If an IVP does not enjoy uniqueness, then it possesses infinitely many solutions

I am trying to prove that when an IVP in ODEs does not enjoy uniqueness, then it has infinitely many different solutions. I know that when the Lipschitz condition is satisfied, then there is a unique solution.

I guess, I am trying to show that if the IVP possesses two solutions, then we can create infinitely many solutions using these two. However, I am slightly lost as where to start the proof.


Solution 1:

This is not something totally trivial.

It is Helmut Kneser's Theorem.

Let the following IVP $$ x'=f(t,x), \quad x(\tau)=\xi,\tag{1} $$ where $x,f,\xi\in\mathbb R^n$. Then the set for any $s\in\mathbb R$, for which there exists a solution of the above in the interval $[\tau,s]$ the set $$ S=\{x(s): x\,\, \text{is a solution of $(1)$}\}, $$ is connected.

In the one-dimensional case, the proof is rather simple. Assume that $\varphi,\psi:[\tau,\sigma]\to\mathbb R$ are solutions of $(1)$ and $\varphi(\sigma)<\eta<\psi(\sigma)$. Then solve "backwards" the IVP $$ x'=f(t,x), \quad x(\sigma)=\eta,\tag{2} $$ which means that you obtain a solution $\zeta$ for $t\le \sigma$. As soon as the graph of $\zeta$ hits the graph of $\varphi$ or $\psi$, say at $t_0\in(\tau,\sigma)$ you have $\zeta(t_0)=\psi(t_0)$, then you can define a new solution $\tilde\zeta$ as $$ \tilde\zeta(t)=\left\{ \begin{array}{lll} \psi(t) & \text{if} & t\in[\tau,t_0], \\ \zeta(t) & \text{if} & t\in[t_0,\sigma]. \end{array} \right. $$ Clearly $\tilde\zeta$ satisfies both $(1)$ and $(2)$, and that's how you obtain a continuum of solutions.

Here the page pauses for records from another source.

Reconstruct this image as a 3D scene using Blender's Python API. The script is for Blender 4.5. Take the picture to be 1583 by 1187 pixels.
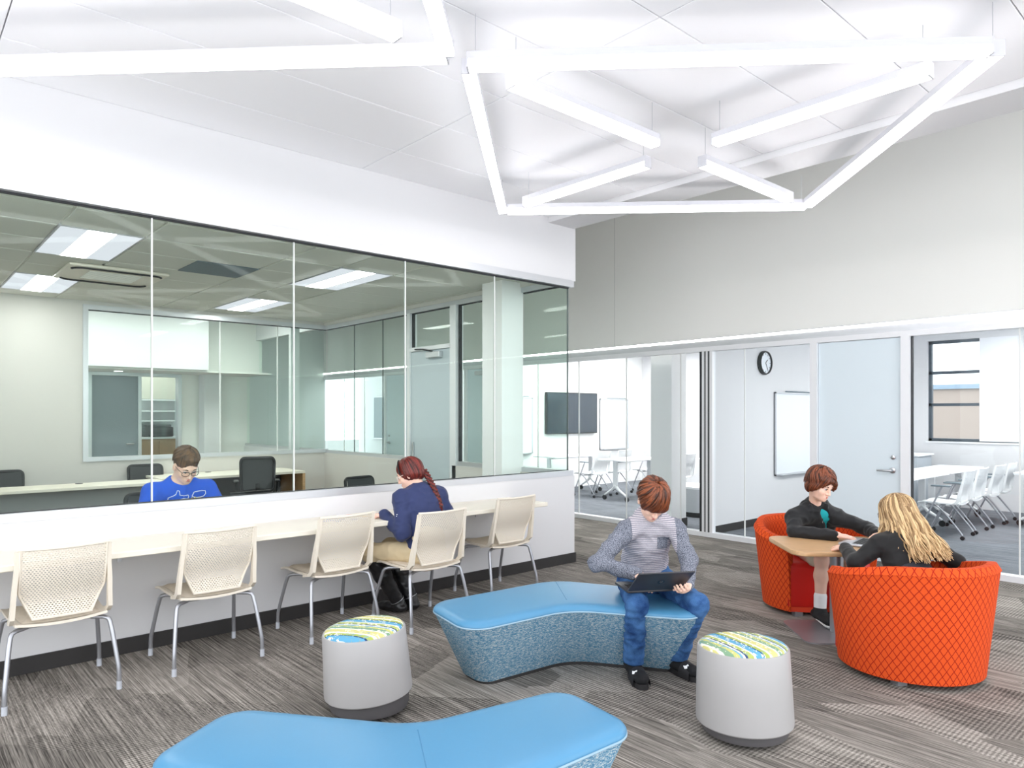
import bpy, bmesh, math, random
import numpy as np
from mathutils import Vector, Matrix, noise

for _o in list(bpy.data.objects):
    bpy.data.objects.remove(_o, do_unlink=True)
SC = bpy.context.scene
COL = SC.collection
random.seed(7)
PI = math.pi

# ---------------------------------------------------------------- camera
YAW = 0.8411                       # angle of the room's X axis to the right of the view
FPX = 1093.08
cam_d = bpy.data.cameras.new('camera')
cam = bpy.data.objects.new('camera', cam_d)
COL.objects.link(cam)
cam.location = (0, 0, 1.55)
cam.rotation_euler = (PI / 2, 0, YAW - PI / 2)
cam_d.sensor_fit = 'HORIZONTAL'
cam_d.sensor_width = 36.0
cam_d.lens = FPX / 1583.0 * 36.0
cam_d.shift_y = 45.82 / 1583.0
cam_d.clip_start = 0.05
cam_d.clip_end = 200
SC.camera = cam

# ---------------------------------------------------------------- world and exposure
W = bpy.data.worlds.new('world')
SC.world = W
W.use_nodes = True
_bg = W.node_tree.nodes['Background']
_bg.inputs['Color'].default_value = (0.93, 0.965, 1.0, 1)
_bg.inputs['Strength'].default_value = 2.3
SC.view_settings.view_transform = 'Standard'
SC.view_settings.look = 'None'
SC.view_settings.exposure = 0.46
SC.view_settings.gamma = 1.0
SC.view_settings.use_curve_mapping = False
SC.cycles.transparent_max_bounces = 40
SC.cycles.max_bounces = 9
SC.cycles.diffuse_bounces = 5
SC.cycles.glossy_bounces = 5
SC.cycles.sample_clamp_indirect = 6.0
SC.cycles.adaptive_threshold = 0.015
SC.cycles.caustics_reflective = False
SC.cycles.caustics_refractive = False
PENDANT_L = 7
COVE_L = 7
TROFFER_L = 9.5
CLASS_L = 13

# ---------------------------------------------------------------- materials
def lin(c):
    return tuple(((x / 255.0) / 12.92 if x / 255.0 <= 0.04045 else ((x / 255.0 + 0.055) / 1.055) ** 2.4) for x in c)

def _nt(name):
    m = bpy.data.materials.new(name)
    m.use_nodes = True
    nt = m.node_tree
    return m, nt, nt.nodes['Principled BSDF']

def N(nt, t, **kw):
    n = nt.nodes.new(t)
    for k, v in kw.items():
        setattr(n, k, v)
    return n

def mat(name, rgb, rough=0.6, metal=0.0, spec=0.5, var=0.0, scale=8.0, bump=0.0, bscale=60.0, stretch=None, sheen=0.0, coat=0.0):
    """procedural principled material: base colour with optional noise variation and bump"""
    m, nt, b = _nt(name)
    c = lin(rgb)
    b.inputs['Base Color'].default_value = (*c, 1)
    b.inputs['Roughness'].default_value = rough
    b.inputs['Metallic'].default_value = metal
    b.inputs['Specular IOR Level'].default_value = spec
    if sheen:
        b.inputs['Sheen Weight'].default_value = sheen
    if coat:
        b.inputs['Coat Weight'].default_value = coat
        b.inputs['Coat Roughness'].default_value = 0.15
    tc = N(nt, 'ShaderNodeTexCoord')
    src = tc.outputs['Object']
    if stretch:
        mp = N(nt, 'ShaderNodeMapping')
        mp.inputs['Scale'].default_value = stretch
        nt.links.new(src, mp.inputs['Vector'])
        src = mp.outputs['Vector']
    if var:
        n = N(nt, 'ShaderNodeTexNoise')
        n.inputs['Scale'].default_value = scale
        n.inputs['Detail'].default_value = 4
        nt.links.new(src, n.inputs['Vector'])
        r = N(nt, 'ShaderNodeValToRGB')
        r.color_ramp.elements[0].position = 0.3
        r.color_ramp.elements[1].position = 0.7
        r.color_ramp.elements[0].color = (*[max(0, x * (1 - var)) for x in c], 1)
        r.color_ramp.elements[1].color = (*[min(1, x * (1 + var)) for x in c], 1)
        nt.links.new(n.outputs['Fac'], r.inputs['Fac'])
        nt.links.new(r.outputs['Color'], b.inputs['Base Color'])
    if bump:
        n = N(nt, 'ShaderNodeTexNoise')
        n.inputs['Scale'].default_value = bscale
        n.inputs['Detail'].default_value = 3
        nt.links.new(src, n.inputs['Vector'])
        bp = N(nt, 'ShaderNodeBump')
        bp.inputs['Strength'].default_value = bump
        bp.inputs['Distance'].default_value = 0.01
        nt.links.new(n.outputs['Fac'], bp.inputs['Height'])
        nt.links.new(bp.outputs['Normal'], b.inputs['Normal'])
    return m

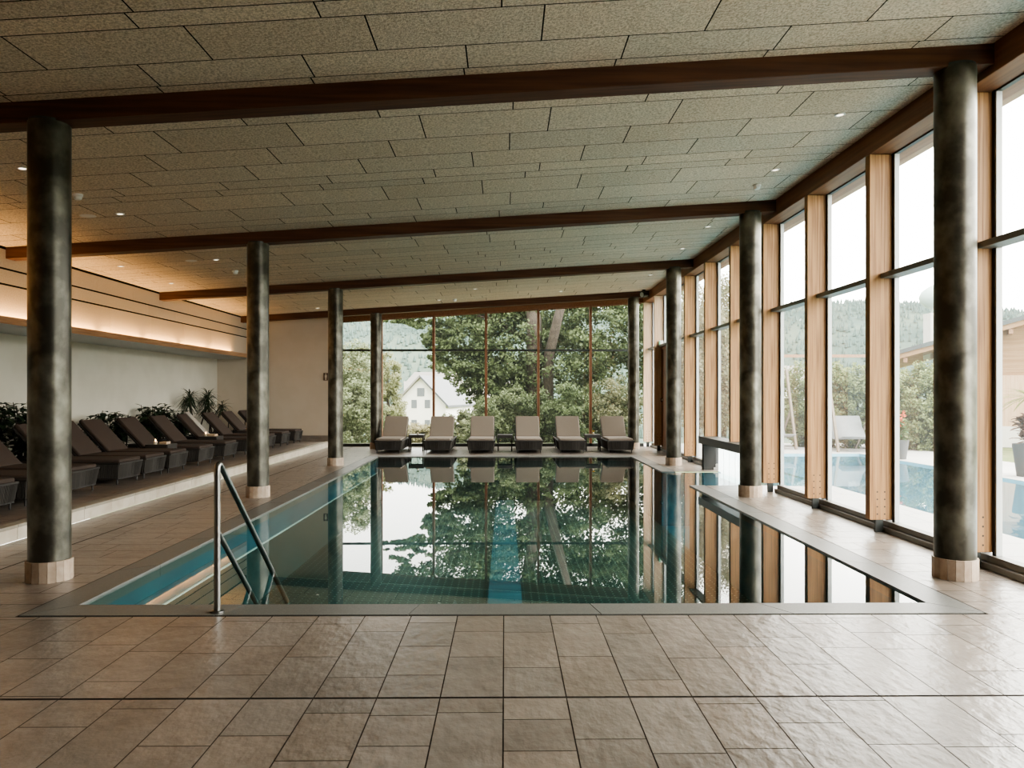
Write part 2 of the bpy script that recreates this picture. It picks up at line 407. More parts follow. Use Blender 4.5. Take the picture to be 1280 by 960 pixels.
# coping stones with mitred corners, dark joint round the outside
cp = MB()
def stones(p_in, q_in, p_out, q_out, n):
    for i in range(n):
        t0, t1 = i / n, (i + 1) / n
        a = Vector(p_in).lerp(Vector(q_in), t0); bb = Vector(p_in).lerp(Vector(q_in), t1)
        c = Vector(p_out).lerp(Vector(q_out), t1); d = Vector(p_out).lerp(Vector(q_out), t0)
        e = (bb - a).normalized() * 0.003
        s = 1 + random.uniform(-.08, .08)
        top = [a + e, bb - e, c - e, d + e]
        cp.hexa([Vector((v.x, v.y, -0.10)) for v in top], [Vector((v.x, v.y, 0.004)) for v in top], (s, s, s))
i_ = PX - 0.006
stones((-i_, PY0, 0), (i_, PY0, 0), (-XO, PY0 - CW, 0), (XO, PY0 - CW, 0), 5)
stones((-i_, PY1, 0), (-i_, PY0, 0), (-XO, PY1 + CW, 0), (-XO, PY0 - CW, 0), 10)
stones((i_, PY1, 0), (-i_, PY1, 0), (XO, PY1 + CW, 0), (-XO, PY1 + CW, 0), 5)
stones((i_, PY0, 0), (i_, CH0, 0), (XO, PY0 - CW, 0), (XO, CH0, 0), 5)
stones((i_, CH1, 0), (i_, PY1, 0), (XO, CH1, 0), (XO, PY1 + CW, 0), 3)
PB(cp, 'coping', M['coping'])
b = MB()
for (x0, y0, x1, y1) in [(-XO - .012, PY0 - CW - .02, XO + .012, PY0 - CW), (-XO - .012, PY0 - CW, -XO, PY1 + CW), (XO, PY0 - CW, XO + .012, CH0), (XO, CH1, XO + .012, PY1 + CW)]:
    b.box(x0, y0, -0.05, x1, y1, -0.004)
PB(b, 'outer_joint', M['dark'])

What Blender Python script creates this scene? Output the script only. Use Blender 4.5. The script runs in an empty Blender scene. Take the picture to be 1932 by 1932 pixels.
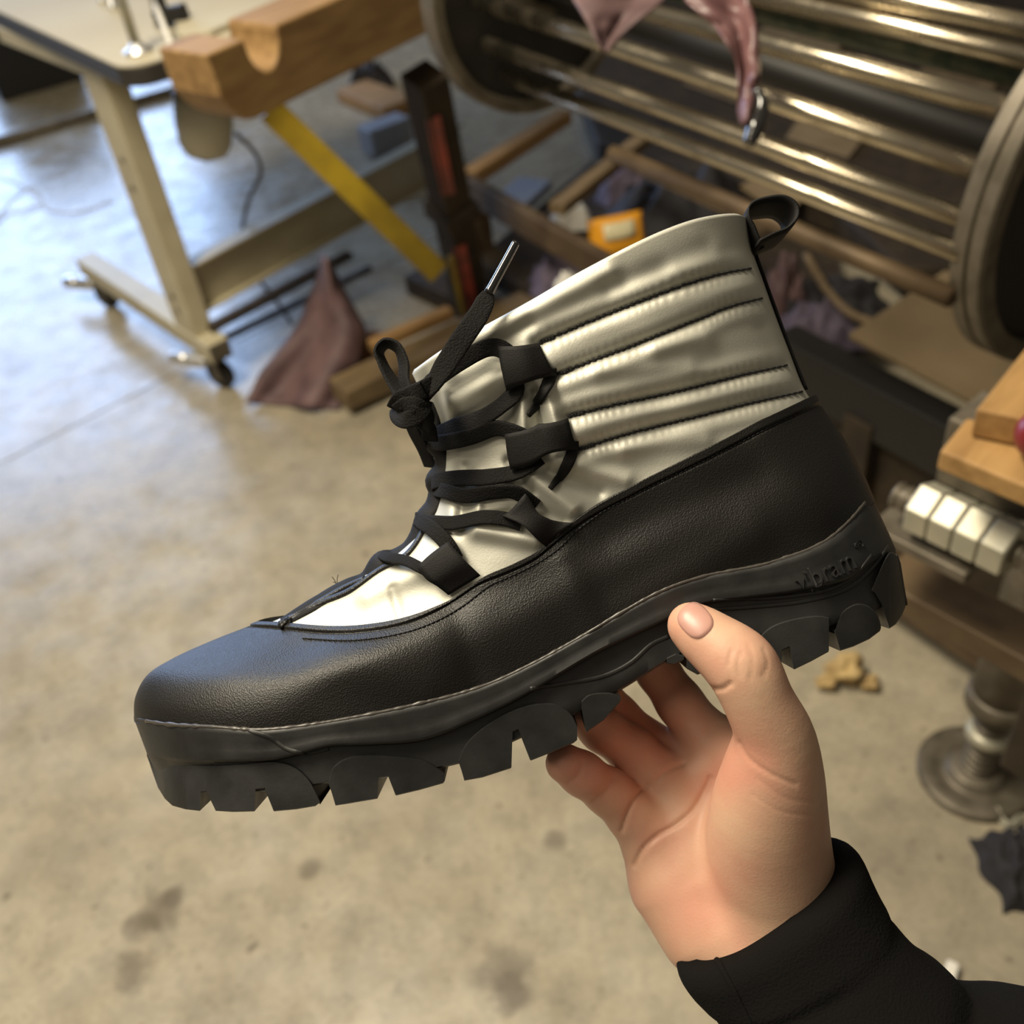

For a more general theorem, see Philip Hartman, Ordinary Differential Equations, page 15.

Solution 2:

You can start like this. Let the IVP be \begin{eqnarray} L(D)y=f,y(0)=y_0. \end{eqnarray} Let $y_1,y_2$ be two different solutions; namely, $y_1,y_2$ satisfy $$ L(D)y_i=f, y_i(0)=y_0, i=1,2. $$ Now let $y_\alpha=(1-\alpha)y_1+\alpha y_2$ ($\alpha$ is a constant) and you can check that $y_\alpha$ is a solution of the IVP for any $\alpha$. Hence your argument is proved.